### Directions
Leave out every picture, and retype exactly the lines from the line with "Write a Blender" through the line with "scene.camera = cam", both ends included.

[3D scene scripts]
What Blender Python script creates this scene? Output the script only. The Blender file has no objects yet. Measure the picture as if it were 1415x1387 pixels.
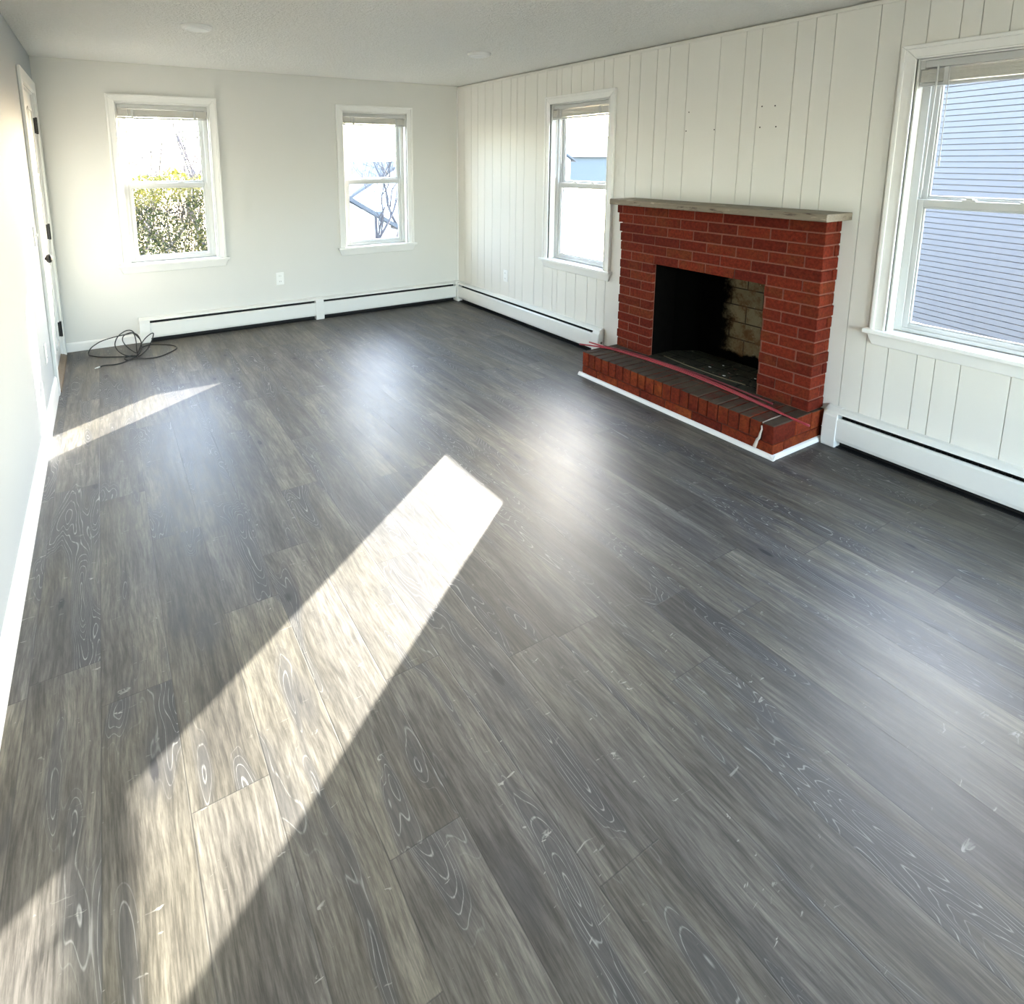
import bpy, bmesh, math, random
from mathutils import Vector, Matrix, noise
random.seed(7)
C = bpy.context.scene.collection
S = bpy.context.scene
PI = math.pi

# ------------------------------------------------------------------ camera
W = 3.692          # room width  (x: 0 left wall .. W right wall)
H = 2.30           # ceiling height
YB = -8.6          # back wall behind the camera (y: 0 far wall)
cam_d = bpy.data.cameras.new('camera')
cam = bpy.data.objects.new('camera', cam_d); C.objects.link(cam)
r_ = Vector((0.856585, -0.516004, -0.001237)); u_ = Vector((0.08904, 0.145446, 0.985351)); f_ = Vector((0.508266, 0.844147, -0.170532))
m = Matrix((r_, u_, -f_)).transposed().to_4x4(); m.translation = Vector((0.37425, -5.69381, 1.52901))
cam.matrix_world = m
cam_d.sensor_fit = 'HORIZONTAL'; cam_d.sensor_width = 36.0
cam_d.lens = 832.27 / 1415 * 36.0
cam_d.shift_x = (707.5 - 644.89) / 1415
cam_d.shift_y = (365.69 - 693.5) / 1415
cam_d.clip_start = 0.02; cam_d.clip_end = 500
S.camera = cam

# ------------------------------------------------------------------ world, sun, exposure
SUN_AZ = Vector((0.807, 0.5906)); SUN_TAN = 0.302
sun_dir = Vector((SUN_AZ.x, SUN_AZ.y, SUN_TAN)).normalized()      # towards the sun
w = bpy.data.worlds.new('sky'); S.world = w; w.use_nodes = True
nt = w.node_tree; nt.nodes.clear()
sky = nt.nodes.new('ShaderNodeTexSky'); sky.sky_type = 'NISHITA'; sky.sun_disc = False
sky.sun_elevation = math.radians(17); sky.sun_rotation = math.atan2(SUN_AZ.x, SUN_AZ.y)
sky.air_density = 1.0; sky.dust_density = 1.2; sky.ozone_density = 1.2
hs = nt.nodes.new('ShaderNodeHueSaturation'); hs.inputs['Saturation'].default_value = 0.74
bg = nt.nodes.new('ShaderNodeBackground'); bg.inputs['Strength'].default_value = 4.5
wo = nt.nodes.new('ShaderNodeOutputWorld')
nt.links.new(sky.outputs[0], hs.inputs['Color']); nt.links.new(hs.outputs[0], bg.inputs[0]); nt.links.new(bg.outputs[0], wo.inputs[0])
sd = bpy.data.lights.new('sun', 'SUN'); so = bpy.data.objects.new('sun', sd); C.objects.link(so)
so.rotation_euler = sun_dir.to_track_quat('Z', 'Y').to_euler(); so.location = (12, 9, 8)
sd.energy = 36.0; sd.angle = math.radians(0.35); sd.color = (1.0, 0.94, 0.86)
S.view_settings.view_transform = 'Standard'; S.view_settings.look = 'None'
S.view_settings.gamma = 1.0; S.view_settings.use_curve_mapping = False
S.view_settings.exposure = 0.72
S.cycles.diffuse_bounces = 8; S.cycles.max_bounces = 14; S.cycles.transparent_max_bounces = 16
def portal(loc, sx, sy, direction):                                # daylight portals at the window openings
    d = bpy.data.lights.new('window_portal', 'AREA'); d.shape = 'RECTANGLE'; d.size = sx; d.size_y = sy
    d.cycles.is_portal = True
    o = bpy.data.objects.new('window_portal', d); C.objects.link(o); o.location = loc
    o.rotation_euler = Vector(direction).to_track_quat('-Z', 'Z').to_euler()

# ------------------------------------------------------------------ material helpers
class NT:
    def __init__(s, name):
        s.m = bpy.data.materials.new(name); s.m.use_nodes = True; s.t = s.m.node_tree
        s.b = s.t.nodes['Principled BSDF']; s.out = s.t.nodes['Material Output']
    def n(s, typ, **kw):
        n = s.t.nodes.new('ShaderNode' + typ)
        for k, v in kw.items():
            if k.startswith('i_'):
                n.inputs[k[2:].replace('_', ' ')].default_value = v
            else: setattr(n, k, v)
        return n
    def l(s, a, b): s.t.links.new(a, b)
    def math(s, op, a, b=None, c=None, clamp=False):
        n = s.t.nodes.new('ShaderNodeMath'); n.operation = op; n.use_clamp = clamp
        for i, x in enumerate((a, b, c)):
            if x is None: continue
            if isinstance(x, (int, float)): n.inputs[i].default_value = x
            else: s.l(x, n.inputs[i])
        return n.outputs[0]
    def mix(s, fac, a, b, typ='MIX'):
        n = s.t.nodes.new('ShaderNodeMix'); n.data_type = 'RGBA'; n.blend_type = typ
        for i, x in ((0, fac), (6, a), (7, b)):
            if isinstance(x, (int, float)): n.inputs[i].default_value = x
            elif isinstance(x, tuple): n.inputs[i].default_value = (*x[:3], 1)
            else: s.l(x, n.inputs[i])
        return n.outputs[2]
    def ramp(s, x, a, b, lo=0.0, hi=1.0, smooth=True):
        n = s.t.nodes.new('ShaderNodeMapRange'); n.interpolation_type = 'SMOOTHSTEP' if smooth else 'LINEAR'
        s.l(x, n.inputs[0])
        for i, v in enumerate((a, b, lo, hi)): n.inputs[i + 1].default_value = v
        return n.outputs[0]
    def coords(s, kind='Object'):
        n = s.t.nodes.new('ShaderNodeTexCoord'); return n.outputs[kind]
    def vec(s, x, y, z):
        n = s.t.nodes.new('ShaderNodeCombineXYZ')
        for i, v in enumerate((x, y, z)):
            if isinstance(v, (int, float)): n.inputs[i].default_value = v
            else: s.l(v, n.inputs[i])
        return n.outputs[0]
    def noise(s, v, scale, detail=4, rough=.5, dist=0.0):
        n = s.n('TexNoise'); n.inputs['Scale'].default_value = scale; n.inputs['Detail'].default_value = detail
        n.inputs['Roughness'].default_value = rough; n.inputs['Distortion'].default_value = dist
        s.l(v, n.inputs['Vector']); return n.outputs['Fac']
    def bump(s, h, strength, dist=0.01):
        n = s.n('Bump'); n.inputs['Strength'].default_value = strength; n.inputs['Distance'].default_value = dist
        s.l(h, n.inputs['Height']); s.l(n.outputs[0], s.b.inputs['Normal'])
    def set(s, color=None, rough=None, spec=None, metal=None):
        for k, v in (('Base Color', color), ('Roughness', rough), ('Specular IOR Level', spec), ('Metallic', metal)):
            if v is None: continue
            if isinstance(v, tuple): s.b.inputs[k].default_value = (*v[:3], 1)
            elif isinstance(v, (int, float)): s.b.inputs[k].default_value = v
            else: s.l(v, s.b.inputs[k])

def simple(name, color, rough=.5, spec=.5, metal=0.0, nscale=40, var=.04, bump=0.0):
    t = NT(name); co = t.coords(); nz = t.noise(co, nscale, 3)
    c2 = tuple(max(0, x * (1 - var * 2)) for x in color)
    t.set(t.mix(nz, c2, color), rough, spec, metal)
    if bump: t.bump(nz, bump, .003)
    return t.m

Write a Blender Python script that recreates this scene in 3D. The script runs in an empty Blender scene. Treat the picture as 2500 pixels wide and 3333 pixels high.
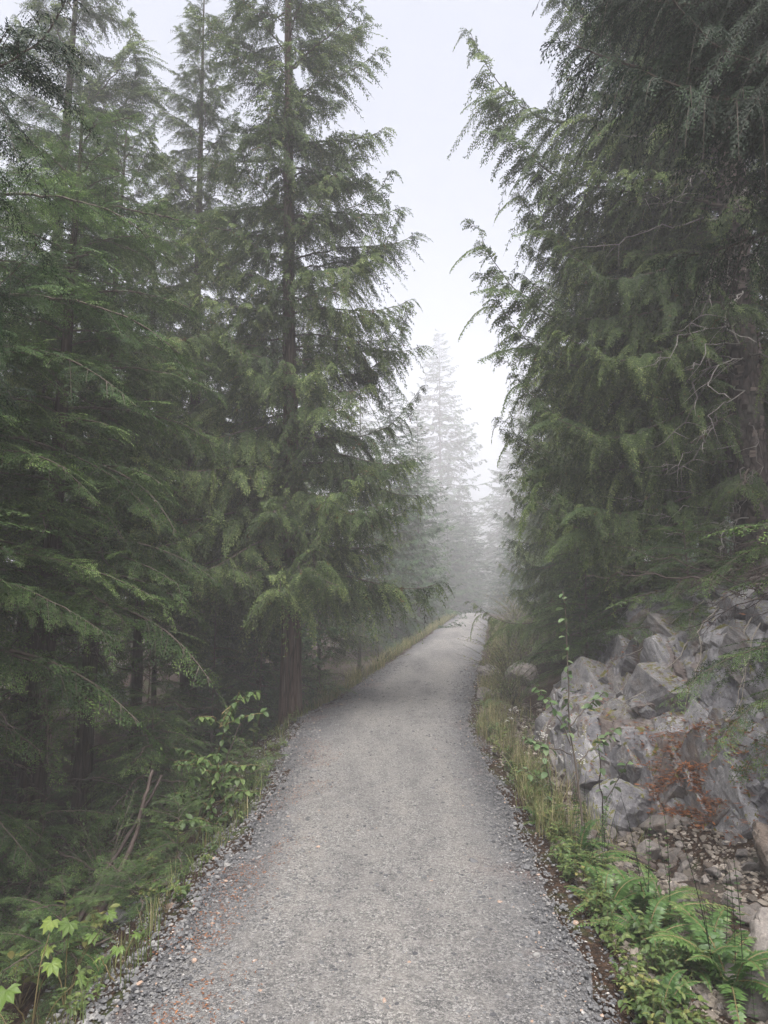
import bpy, math
import numpy as np
from math import radians, sin, cos, pi

# ------------------------------------------------------------------ camera, sky, sun, exposure
scene = bpy.context.scene
C = scene.collection
cam_data = bpy.data.cameras.new("camera")
cam = bpy.data.objects.new("camera", cam_data)
C.objects.link(cam)
cam.location = (0.0, 0.0, 1.6)
cam.rotation_euler = (radians(90 + 7.11), 0, 0)
cam_data.sensor_fit = 'VERTICAL'
cam_data.sensor_height = 36.0
cam_data.lens = 24.0
cam_data.clip_start = 0.05
cam_data.clip_end = 1200.0
scene.camera = cam

SUN_EL, SUN_AZ = 69.0, 172.0        # veiled sun high up behind the photographer
world = bpy.data.worlds.new("World")
scene.world = world
world.use_nodes = True
wn, wl = world.node_tree.nodes, world.node_tree.links
wn.clear()
sky = wn.new('ShaderNodeTexSky')
sky.sky_type = 'NISHITA'
sky.sun_disc = False
sky.sun_elevation = radians(SUN_EL)
sky.sun_rotation = radians(SUN_AZ)
sky.air_density = 1.0
sky.dust_density = 6.0
hs = wn.new('ShaderNodeHueSaturation')
hs.inputs['Saturation'].default_value = 0.48
bg = wn.new('ShaderNodeBackground')
bg.inputs['Strength'].default_value = 0.058
wo = wn.new('ShaderNodeOutputWorld')
wl.new(sky.outputs['Color'], hs.inputs['Color'])
wl.new(hs.outputs['Color'], bg.inputs['Color'])
wl.new(bg.outputs['Background'], wo.inputs['Surface'])

sun_data = bpy.data.lights.new("sun", 'SUN')
sun_data.energy = 1.5
sun_data.angle = radians(55)
sun_data.color = (1.0, 0.97, 0.92)
sun = bpy.data.objects.new("sun", sun_data)
C.objects.link(sun)
sun.rotation_euler = (radians(-(90 - SUN_EL)), 0, radians(-SUN_AZ))   # azimuth clockwise from +Y
sun.location = (0, 0, 60)

vs = scene.view_settings
vs.view_transform = 'Standard'
vs.look = 'None'
vs.exposure = 2.4
vs.gamma = 1.0
vs.use_curve_mapping = False
scene.render.engine = 'CYCLES'
cy = scene.cycles
cy.max_bounces = 5
cy.diffuse_bounces = 3
cy.glossy_bounces = 2
cy.transmission_bounces = 3
cy.transparent_max_bounces = 6
cy.volume_bounces = 2
cy.use_denoising = True
try:
    cy.denoiser = 'OPENIMAGEDENOISE'
    cy.denoising_input_passes = 'RGB_ALBEDO_NORMAL'
    cy.denoising_prefilter = 'ACCURATE'
except Exception:
    pass
cy.use_adaptive_sampling = True
cy.adaptive_threshold = 0.02
cy.sample_clamp_indirect = 6.0

# ------------------------------------------------------------------ mesh helpers
def rng(s):
    return np.random.default_rng(s)

def nrm(a):
    return a / np.maximum(np.linalg.norm(a, axis=-1, keepdims=True), 1e-9)

class G:
    """collects vertices, triangles and quads; tint is a float per vertex"""
    def __init__(s):
        s.V, s.Q, s.T, s.t, s.mq, s.mt, s.n = [], [], [], [], [], [], 0
    def add(s, V, Q=None, T=None, tint=0.5, mat=0):
        V = np.asarray(V, float).reshape(-1, 3)
        s.V.append(V)
        tt = np.empty(len(V)); tt[:] = tint
        s.t.append(tt)
        if Q is not None and len(Q):
            Q = np.asarray(Q, int).reshape(-1, 4); s.Q.append(Q + s.n); s.mq.append(np.full(len(Q), mat))
        if T is not None and len(T):
            T = np.asarray(T, int).reshape(-1, 3); s.T.append(T + s.n); s.mt.append(np.full(len(T), mat))
        s.n += len(V)
    def tube(s, P, R, sides=6, tint=0.5, mat=0, cap=True):
        P = np.asarray(P, float); R = np.asarray(R, float) * np.ones(len(P))
        T = nrm(np.gradient(P, axis=0))
        ref = np.array([0.0, 0, 1.0]) if abs(T[0][2]) < 0.9 else np.array([1.0, 0, 0])
        U = nrm(np.cross(T, ref)); W = np.cross(T, U)
        a = np.arange(sides) * 2 * pi / sides
        ring = P[:, None] + R[:, None, None] * (U[:, None] * np.cos(a)[None, :, None] + W[:, None] * np.sin(a)[None, :, None])
        n = len(P)
        i, j = np.meshgrid(np.arange(n - 1), np.arange(sides), indexing='ij')
        j2 = (j + 1) % sides
        Q = np.stack([i * sides + j, i * sides + j2, (i + 1) * sides + j2, (i + 1) * sides + j], -1).reshape(-1, 4)
        V = ring.reshape(-1, 3)
        Tt = None
        if cap:
            V = np.vstack([V, P[-1] + T[-1] * R[-1] * 0.6])
            k = np.arange(sides); b = (n - 1) * sides
            Tt = np.stack([b + k, b + (k + 1) % sides, np.full(sides, n * sides)], -1)
        s.add(V, Q, Tt, tint, mat)
    def kites(s, P, D, L, W, WD, tint, mat=0, mid=0.45):
        """narrow leaf shaped quads: base P, direction D, length L, half width W along WD"""
        P = P.reshape(-1, 3); D = D.reshape(-1, 3); WD = WD.reshape(-1, 3)
        L = np.asarray(L).reshape(-1, 1); W = np.asarray(W).reshape(-1, 1)
        m = P + D * L * mid
        V = np.stack([P, m + WD * W, P + D * L, m - WD * W], 1)
        n = len(P)
        s.add(V.reshape(-1, 3), np.arange(4 * n).reshape(-1, 4), None, np.repeat(np.broadcast_to(tint, (n,)), 4), mat)
    def build(s, name, mats, smooth=False):
        me = bpy.data.meshes.new(name)
        V = np.vstack(s.V)
        Q = np.vstack(s.Q) if s.Q else np.zeros((0, 4), int)
        T = np.vstack(s.T) if s.T else np.zeros((0, 3), int)
        me.vertices.add(len(V)); me.vertices.foreach_set('co', V.astype(np.float32).ravel())
        loops = np.concatenate([Q.ravel(), T.ravel()])
        me.loops.add(len(loops)); me.loops.foreach_set('vertex_index', loops.astype(np.int32))
        nq, nt = len(Q), len(T)
        me.polygons.add(nq + nt)
        start = np.concatenate([np.arange(nq) * 4, nq * 4 + np.arange(nt) * 3])
        me.polygons.foreach_set('loop_start', start.astype(np.int32))
        mi = np.concatenate(s.mq + s.mt) if (s.mq or s.mt) else np.zeros(0)
        me.polygons.foreach_set('material_index', mi.astype(np.int32))
        me.polygons.foreach_set('use_smooth', np.full(nq + nt, bool(smooth)))
        at = me.attributes.new('tint', 'FLOAT', 'POINT')
        at.data.foreach_set('value', np.concatenate(s.t).astype(np.float32))
        for m in (mats if isinstance(mats, (list, tuple)) else [mats]):
            me.materials.append(m)
        me.update(calc_edges=True)
        me.validate()
        return me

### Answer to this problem
Write a Blender Python script that recreates this scene in 3D. The script runs in an empty Blender scene. Treat the picture as 2500 pixels wide and 3333 pixels high.
import bpy, math
import numpy as np
from math import radians, sin, cos, pi

# ------------------------------------------------------------------ camera, sky, sun, exposure
scene = bpy.context.scene
C = scene.collection
cam_data = bpy.data.cameras.new("camera")
cam = bpy.data.objects.new("camera", cam_data)
C.objects.link(cam)
cam.location = (0.0, 0.0, 1.6)
cam.rotation_euler = (radians(90 + 7.11), 0, 0)
cam_data.sensor_fit = 'VERTICAL'
cam_data.sensor_height = 36.0
cam_data.lens = 24.0
cam_data.clip_start = 0.05
cam_data.clip_end = 1200.0
scene.camera = cam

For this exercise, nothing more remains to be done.